[Description of the task] Each line containing the word "this" needs to be copied.

[Dataset rows]
──────────────────────────────
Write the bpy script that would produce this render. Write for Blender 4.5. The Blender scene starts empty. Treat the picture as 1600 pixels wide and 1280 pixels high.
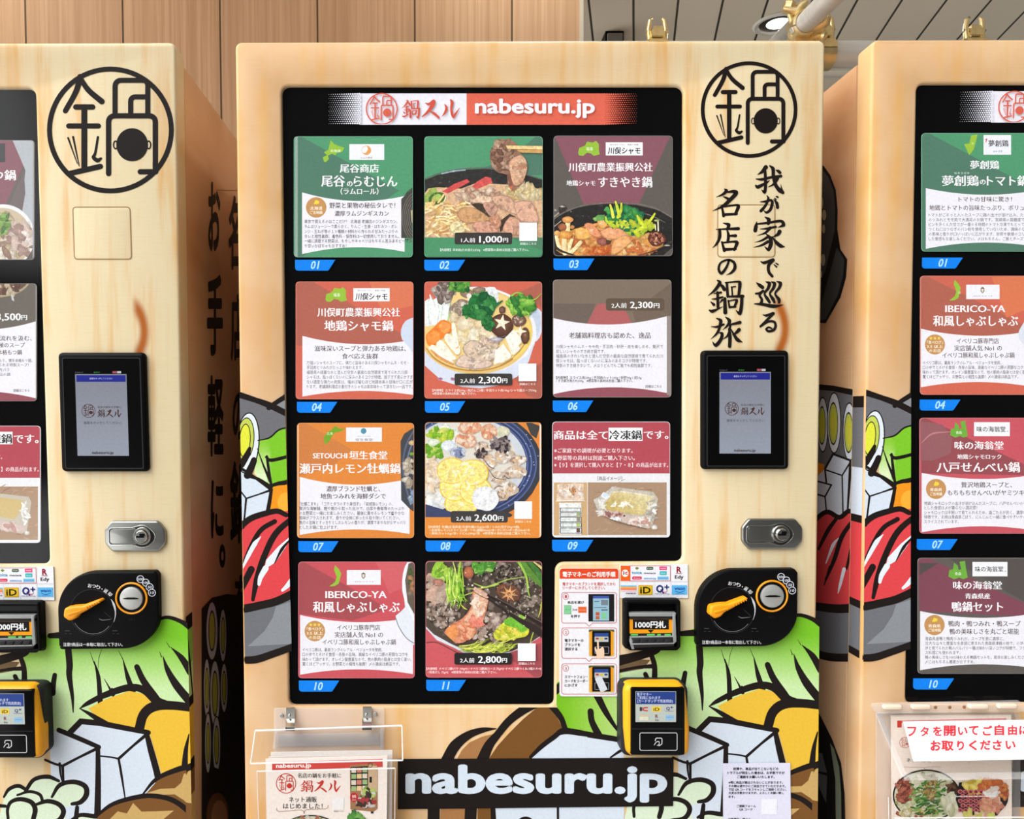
import bpy, bmesh, math, random
from mathutils import Vector, Matrix
from mathutils.geometry import tessellate_polygon
R = math.radians
scene = bpy.context.scene
COL = scene.collection
# ------------------------------------------------------------------ camera, sky, exposure
F_PX, PPX, PPY, DIST, CAMZ = 1231.0, 680.0, 692.0, 1.40, 1.18
cam_data = bpy.data.cameras.new('camera')
cam = bpy.data.objects.new('camera', cam_data)
COL.objects.link(cam)
cam_data.sensor_width = 36.0
cam_data.lens = 36.0 * F_PX / 1600.0
cam_data.shift_x = (800 - PPX) / 1600.0
cam_data.shift_y = (PPY - 640) / 1600.0
cam_data.clip_start = 0.02
CROT = Matrix.Rotation(math.pi/2 + R(-2.2), 4, 'X') @ Matrix.Rotation(R(-0.2), 4, 'Z')
CPOS = Vector((0, -DIST, CAMZ))
cam.matrix_world = Matrix.Translation(CPOS) @ CROT
scene.camera = cam
SKY = 2.5
world = bpy.data.worlds.new('overcast_street_sky')
scene.world = world
world.use_nodes = True
wn = world.node_tree
wn.nodes.clear()
w_out = wn.nodes.new('ShaderNodeOutputWorld')
w_bg = wn.nodes.new('ShaderNodeBackground')
w_tc = wn.nodes.new('ShaderNodeTexCoord')
w_sp = wn.nodes.new('ShaderNodeSeparateXYZ')
w_rp = wn.nodes.new('ShaderNodeValToRGB')
wn.links.new(w_tc.outputs['Generated'], w_sp.inputs[0])
def w_range(src, a, b_, c, d):
    n = wn.nodes.new('ShaderNodeMapRange'); n.interpolation_type = 'SMOOTHSTEP'
    for i_, v_ in enumerate((a, b_, c, d)): n.inputs[i_ + 1].default_value = v_
    wn.links.new(src, n.inputs[0]); return n.outputs[0]
def w_math(op, a, b_):
    n = wn.nodes.new('ShaderNodeMath'); n.operation = op
    for i_, v_ in enumerate((a, b_)):
        if isinstance(v_, (int, float)): n.inputs[i_].default_value = v_
        else: wn.links.new(v_, n.inputs[i_])
    return n.outputs[0]
WX, WZ = w_sp.outputs['X'], w_sp.outputs['Z']
# open sky high up, brightest towards the left; dark house fronts opposite; a gap between them far left
hi = w_math('MULTIPLY', w_range(WZ, 0.36, 0.52, 0, 1), w_range(WX, -0.60, 0.12, 2.1, 0.03))
lowf = w_range(WX, -0.46, -0.37, 1, 0)
lo = w_math('MULTIPLY', w_math('ADD', w_range(WZ, 0.13, 0.20, 0, 1.0), w_range(WZ, -0.06, -0.12, 0, 0.85)), lowf)
wn.links.new(w_math('ADD', w_math('MAXIMUM', hi, lo), 0.028), w_rp.inputs[0])
wn.links.new(w_math('MULTIPLY', w_math('ADD', w_math('MAXIMUM', hi, lo), 0.028), SKY), w_bg.inputs[1])
wn.links.new(w_rp.outputs[0], w_bg.inputs[0]); wn.links.new(w_bg.outputs[0], w_out.inputs[0])
els = w_rp.color_ramp.elements
els[0].position = 0.0; els[0].color = (1.0, 0.98, 0.95, 1)
els[1].position = 1.0; els[1].color = (0.97, 0.985, 1.0, 1)
scene.view_settings.view_transform = 'Standard'
scene.view_settings.look = 'None'
scene.view_settings.gamma = 1.0
scene.view_settings.exposure = 0.81
scene.view_settings.use_curve_mapping = False

# ------------------------------------------------------------------ mapping the real planes of the place
def ray(px, py):
    return CROT.to_3x3() @ Vector(((px - PPX)/F_PX, -(py - PPY)/F_PX, -1.0))
def at(px, py, y=0.0):
    d = ray(px, py); return CPOS + d*((y - CPOS.y)/d.y)
def onx(px, py, X):
    d = ray(px, py); return CPOS + d*((X - CPOS.x)/d.x)
def onz(px, py, Z):
    d = ray(px, py); return CPOS + d*((Z - CPOS.z)/d.z)
def lin1(v):
    v /= 255.0
    return v/12.92 if v <= 0.04045 else ((v + 0.055)/1.055)**2.4
KA = 0.86
def lin(c, k=KA):
    return (lin1(c[0])*k, lin1(c[1])*k, lin1(c[2])*k, 1.0)
def mixc(a, b, t):
    return tuple(a[i] + (b[i] - a[i])*t for i in range(3))
def shade(c, k):
    return tuple(max(0, min(255, v*k)) for v in c)

# ------------------------------------------------------------------ materials
def new_mat(name):
    m = bpy.data.materials.new(name); m.use_nodes = True
    nt = m.node_tree; return m, nt, nt.nodes['Principled BSDF']
def nn(nt, t, **kw):
    n = nt.nodes.new(t)
    for k, v in kw.items(): setattr(n, k, v)
    return n
def math_n(nt, op, a, b=None, clamp=False):
    n = nn(nt, 'ShaderNodeMath', operation=op); n.use_clamp = clamp
    for i, v in enumerate((a, b)):
        if v is None: continue
        if isinstance(v, (int, float)): n.inputs[i].default_value = v
        else: nt.links.new(v, n.inputs[i])
    return n.outputs[0]
def mix_n(nt, f, a, b, mode='MIX'):
    n = nn(nt, 'ShaderNodeMix', data_type='RGBA', blend_type=mode)
    for i, v in ((0, f), (6, a), (7, b)):
        if isinstance(v, (int, float)): n.inputs[i].default_value = v
        elif isinstance(v, tuple): n.inputs[i].default_value = v
        else: nt.links.new(v, n.inputs[i])
    return n.outputs[2]
def noise_n(nt, vec, scale, sc3=(1, 1, 1), detail=3, rough=0.5):
    mp = nn(nt, 'ShaderNodeMapping'); mp.inputs['Scale'].default_value = sc3
    nt.links.new(vec, mp.inputs['Vector'])
    n = nn(nt, 'ShaderNodeTexNoise'); n.inputs['Scale'].default_value = scale
    n.inputs['Detail'].default_value = detail; n.inputs['Roughness'].default_value = rough
    nt.links.new(mp.outputs[0], n.inputs['Vector'])
    return n.outputs['Fac']
def maprange(nt, v, a, b, c=0.0, d=1.0, smooth=True):
    n = nn(nt, 'ShaderNodeMapRange'); n.interpolation_type = 'SMOOTHSTEP' if smooth else 'LINEAR'
    nt.links.new(v, n.inputs[0])
    for i, x in enumerate((a, b, c, d)): n.inputs[i+1].default_value = x
    return n.outputs[0]
def objco(nt):
    return nn(nt, 'ShaderNodeTexCoord').outputs['Object']

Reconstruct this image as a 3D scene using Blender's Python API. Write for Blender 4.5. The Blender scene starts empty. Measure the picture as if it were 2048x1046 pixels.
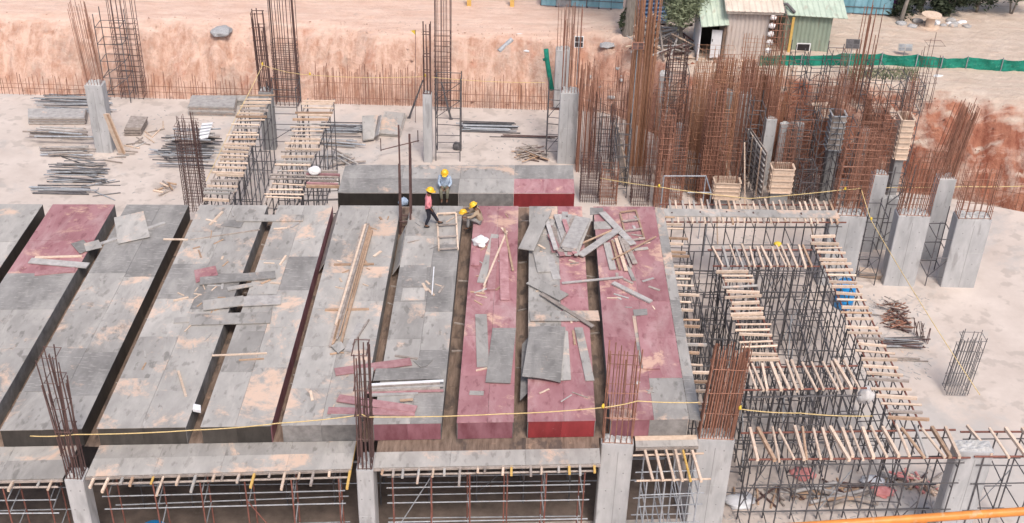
import bpy, bmesh, math, random
from mathutils import Vector, Matrix, noise
random.seed(7)
S = bpy.context.scene
COL = S.collection
# ------------------------------------------------------------------ camera
F, CX, CY, H = 2465.0, 1024.0, 523.0, 30.5
UP = Vector((116, 3877, 2465)).normalized()
DV = Vector((46, 1566, -2465)); DV = (DV - UP * DV.dot(UP)).normalized()
XV = DV.cross(UP)
RM = Matrix((XV, DV, UP))                      # camera -> world
cam_d = bpy.data.cameras.new('camera'); cam = bpy.data.objects.new('camera', cam_d); COL.objects.link(cam)
cam_d.sensor_width = 36; cam_d.lens = 36 * F / 2048; cam_d.clip_end = 2000; cam_d.clip_start = .1
cam.matrix_world = Matrix.Translation((0, 0, H)) @ RM.to_4x4()
S.camera = cam
# ------------------------------------------------------------------ light
SUN_EL, SUN_AZ = math.radians(56), math.radians(163)    # azimuth clockwise from +Y
w = bpy.data.worlds.new('World'); S.world = w; w.use_nodes = True
nt = w.node_tree; nt.nodes.clear()
sky = nt.nodes.new('ShaderNodeTexSky'); sky.sky_type = 'NISHITA'; sky.sun_disc = False
sky.sun_elevation = SUN_EL; sky.sun_rotation = SUN_AZ; sky.dust_density = 5; sky.ozone_density = 1; sky.air_density = 1
bg = nt.nodes.new('ShaderNodeBackground'); bg.inputs[1].default_value = .125
out = nt.nodes.new('ShaderNodeOutputWorld')
nt.links.new(sky.outputs[0], bg.inputs[0]); nt.links.new(bg.outputs[0], out.inputs[0])
sl = bpy.data.lights.new('sun', 'SUN'); sl.energy = 1.5; sl.angle = math.radians(13); sl.color = (1, .93, .86)
so = bpy.data.objects.new('sun', sl); COL.objects.link(so)
sd = Vector((math.sin(SUN_AZ) * math.cos(SUN_EL), math.cos(SUN_AZ) * math.cos(SUN_EL), math.sin(SUN_EL)))
so.rotation_euler = sd.to_track_quat('Z', 'Y').to_euler(); so.location = (0, -20, 60)
S.view_settings.view_transform = 'Standard'; S.view_settings.look = 'None'
S.view_settings.exposure = .42; S.view_settings.gamma = 1
try:
    S.cycles.use_adaptive_sampling = True; S.cycles.max_bounces = 6
except Exception: pass

# ------------------------------------------------------------------ pixel -> place
def ray(px, py): return RM @ Vector((px - CX, CY - py, -F))
def P(px, py, z):
    r = ray(px, py); return Vector((0, 0, H)) + r * ((z - H) / r.z)
def Dp(px, py, Y):
    r = ray(px, py); return Vector((0, 0, H)) + r * (Y / r.y)
def zat(px, py, Y): return Dp(px, py, Y).z
def mpp(p):                                     # metres per photo pixel at a place
    c = RM.transposed() @ (Vector(p) - Vector((0, 0, H))); return -c.z / F
V = Vector
def rnd(a, b): return random.uniform(a, b)

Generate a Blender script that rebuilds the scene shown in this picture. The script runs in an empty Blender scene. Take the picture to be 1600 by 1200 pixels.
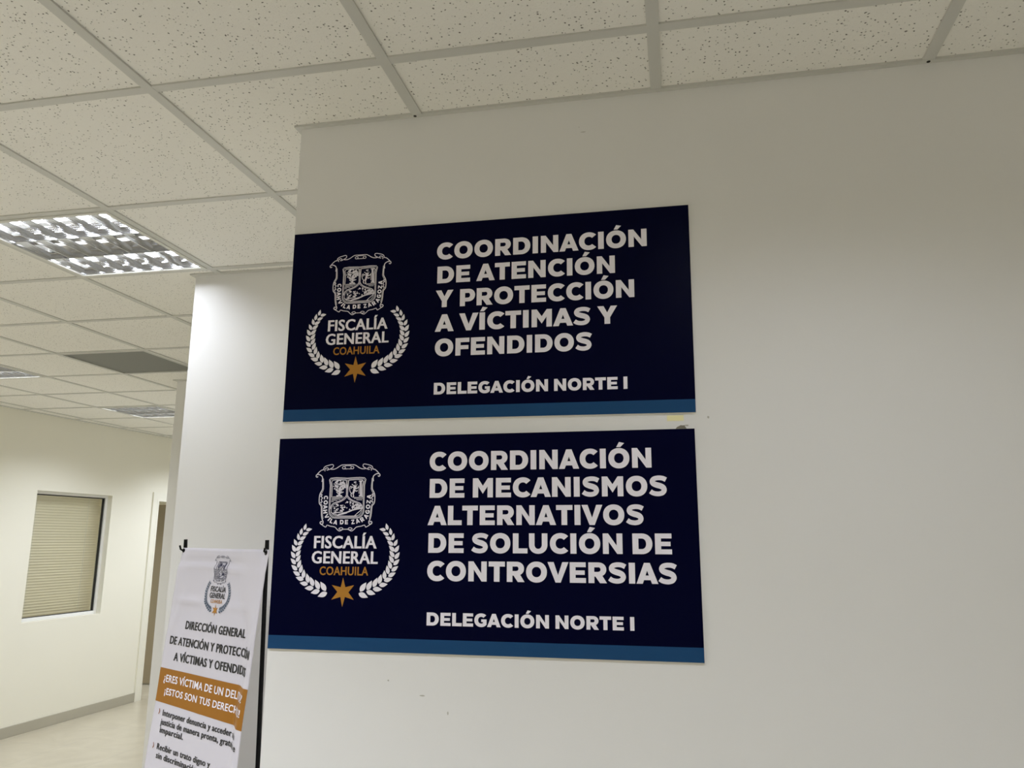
import bpy, bmesh, math, random
from mathutils import Vector, Matrix

SC = bpy.context.scene
COL = SC.collection
PI = math.pi
H = 2.78            # ceiling height
T = 0.61            # ceiling module

# ------------------------------------------------------------------ camera
cam_d = bpy.data.cameras.new('camera')
cam = bpy.data.objects.new('camera', cam_d)
COL.objects.link(cam)
cam_d.sensor_width = 36.0
cam_d.lens = 36.0 * 1224.619 / 1600.0
cam_d.clip_start = 0.05
_p, _r, _y = (0.193760, -0.008608, 0.209039)
def _cam_basis():
    rz = Matrix.Rotation(_y, 3, 'Z'); rx = Matrix.Rotation(_p, 3, 'X'); ry = Matrix.Rotation(_r, 3, 'Y')
    R = rz @ rx @ ry                       # columns: right, forward, up
    M = Matrix((R.col[0], R.col[2], -R.col[1])).transposed()
    return M.to_4x4()
cam.matrix_world = Matrix.Translation((1.24297, -1.53124, 1.70501)) @ _cam_basis()
SC.camera = cam

# ------------------------------------------------------------------ world, exposure
w = bpy.data.worlds.new('world'); w.use_nodes = True
w.node_tree.nodes['Background'].inputs[0].default_value = (0.9, 0.95, 1.0, 1)
w.node_tree.nodes['Background'].inputs[1].default_value = 0.02
SC.world = w
SC.view_settings.view_transform = 'Standard'
SC.view_settings.look = 'None'
SC.view_settings.gamma = 1.0
SC.view_settings.use_curve_mapping = False
SC.view_settings.exposure = 0.0
SC.cycles.max_bounces = 14
SC.cycles.diffuse_bounces = 10
SC.cycles.glossy_bounces = 8
SC.cycles.caustics_reflective = False
SC.cycles.caustics_refractive = False

LAMP_POWER = 23.0
LAMP_SPREAD = math.radians(136)
LAMP_COLOR = (0.85, 0.90, 1.0)
# the fluorescent troffers: x and y module, own power factor, label; their light is made in the lamp builder below
LAMPS = [
    (-2, 1, 0.23, 'louvered ceiling light beside the top of the bright middle wall, largest in view'),
    (-6, 4, 0.66, 'louvered ceiling light cut off by the left edge, left of the dark grey panel'),
    (-6, 7, 0.80, 'small far louvered ceiling light above the doorway in the cream wall'),
    (-2, -2, 1.70, 'louvered ceiling light left of the camera, out of the frame'),
    (2, -2, 0.30, 'louvered ceiling light right over the camera, out of the frame'),
    (-2, -5, 1.80, 'louvered ceiling light behind and left of the camera, out of the frame'),
    (2, -5, 0.75, 'louvered ceiling light behind the camera, out of the frame'),
    (-6, 10, 1.12, 'louvered ceiling light at the far end of the corridor, hidden behind the back wall'),
    (-6, 1, 0.70, 'louvered ceiling light near the cream wall, left of the frame'),
    (-6, -2, 1.10, 'louvered ceiling light near the cream wall, far left of the frame'),
    (-11, 8, 2.40, 'unseen louvered ceiling light added in the office to brighten the blind and door leaf'),  # added out of sight so the blind and door leaf get light
]

# ------------------------------------------------------------------ helpers
def tag(o, label=None, cat=None, group=None, kind=None):
    if label: o['label'] = label
    if cat: o['category'] = cat
    if group: o['group'] = group
    if kind: o['kind'] = kind
    return o

def empty(name, loc=(0, 0, 0), rot=(0, 0, 0)):
    o = bpy.data.objects.new(name, None); COL.objects.link(o)
    o.empty_display_size = 0.05
    o.location = loc; o.rotation_euler = rot
    return o

def link(name, bm, m, parent=None, smooth=False):
    me = bpy.data.meshes.new(name)
    bm.normal_update()
    bm.to_mesh(me); bm.free()
    if smooth:
        for f in me.polygons: f.use_smooth = True
    me.materials.append(m)
    o = bpy.data.objects.new(name, me); COL.objects.link(o)
    if parent: o.parent = parent
    return o

def box(bm, x0, x1, y0, y1, z0, z1):
    v = [bm.verts.new(c) for c in ((x0,y0,z0),(x1,y0,z0),(x1,y1,z0),(x0,y1,z0),(x0,y0,z1),(x1,y0,z1),(x1,y1,z1),(x0,y1,z1))]
    for f in ((3,2,1,0),(4,5,6,7),(0,1,5,4),(1,2,6,5),(2,3,7,6),(3,0,4,7)):
        bm.faces.new([v[i] for i in f])

def bevel(bm, w, seg=2):
    bmesh.ops.bevel(bm, geom=list(bm.edges), offset=w, segments=seg, affect='EDGES', profile=0.6)

def tube(bm, pts, r, n=12, caps=True):
    """round bar along a polyline"""
    pts = [Vector(p) for p in pts]
    rings = []
    for i, p in enumerate(pts):
        a = pts[max(i-1, 0)]; b = pts[min(i+1, len(pts)-1)]
        d = (b - a).normalized()
        u = d.orthogonal().normalized() if i == 0 else (pu - d * pu.dot(d)).normalized()
        pu = u
        v = d.cross(u)
        rr = r[i] if isinstance(r, (list, tuple)) else r
        rings.append([bm.verts.new(p + (u*math.cos(2*PI*k/n) + v*math.sin(2*PI*k/n))*rr) for k in range(n)])
    for a, b in zip(rings, rings[1:]):
        for k in range(n):
            bm.faces.new((a[k], a[(k+1) % n], b[(k+1) % n], b[k]))
    if caps:
        bm.faces.new(rings[0][::-1]); bm.faces.new(rings[-1])

# ------------------------------------------------------------------ materials
def mat(name, color, rough=0.6, metal=0.0, spec=0.5, bump=None, vary=None):
    """bump = (scale, strength, distance); vary = (scale, amount) slight mottling of the surface's own colour"""
    m = bpy.data.materials.new(name); m.use_nodes = True
    nt = m.node_tree; b = nt.nodes['Principled BSDF']
    b.inputs['Base Color'].default_value = (*color, 1)
    b.inputs['Roughness'].default_value = rough
    b.inputs['Metallic'].default_value = metal
    b.inputs['Specular IOR Level'].default_value = spec
    tc = nt.nodes.new('ShaderNodeTexCoord')
    if bump:
        n = nt.nodes.new('ShaderNodeTexNoise'); n.inputs['Scale'].default_value = bump[0]; n.inputs['Detail'].default_value = 4
        nt.links.new(tc.outputs['Object'], n.inputs['Vector'])
        bp = nt.nodes.new('ShaderNodeBump'); bp.inputs['Strength'].default_value = bump[1]; bp.inputs['Distance'].default_value = bump[2]
        nt.links.new(n.outputs['Fac'], bp.inputs['Height']); nt.links.new(bp.outputs['Normal'], b.inputs['Normal'])
    if vary:
        n = nt.nodes.new('ShaderNodeTexNoise'); n.inputs['Scale'].default_value = vary[0]; n.inputs['Detail'].default_value = 5
        nt.links.new(tc.outputs['Object'], n.inputs['Vector'])
        mx = nt.nodes.new('ShaderNodeMix'); mx.data_type = 'RGBA'
        a = vary[1]
        mx.inputs[6].default_value = (*[c*(1-a) for c in color], 1)
        mx.inputs[7].default_value = (*[min(1, c*(1+a)) for c in color], 1)
        nt.links.new(n.outputs['Fac'], mx.inputs[0]); nt.links.new(mx.outputs[2], b.inputs['Base Color'])
    return m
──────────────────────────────
[Response]
Write the bpy script that would produce this render. Write for Blender 4.5. The Blender scene starts empty. Treat the picture as 1600 pixels wide and 1280 pixels high.
Reconstruct this image as a 3D scene using Blender's Python API. Write for Blender 4.5. The Blender scene starts empty. Measure the picture as if it were 2048x1046 pixels.
Generate a Blender script that rebuilds the scene shown in this picture. The script runs in an empty Blender scene. Take the picture to be 1600 by 1200 pixels.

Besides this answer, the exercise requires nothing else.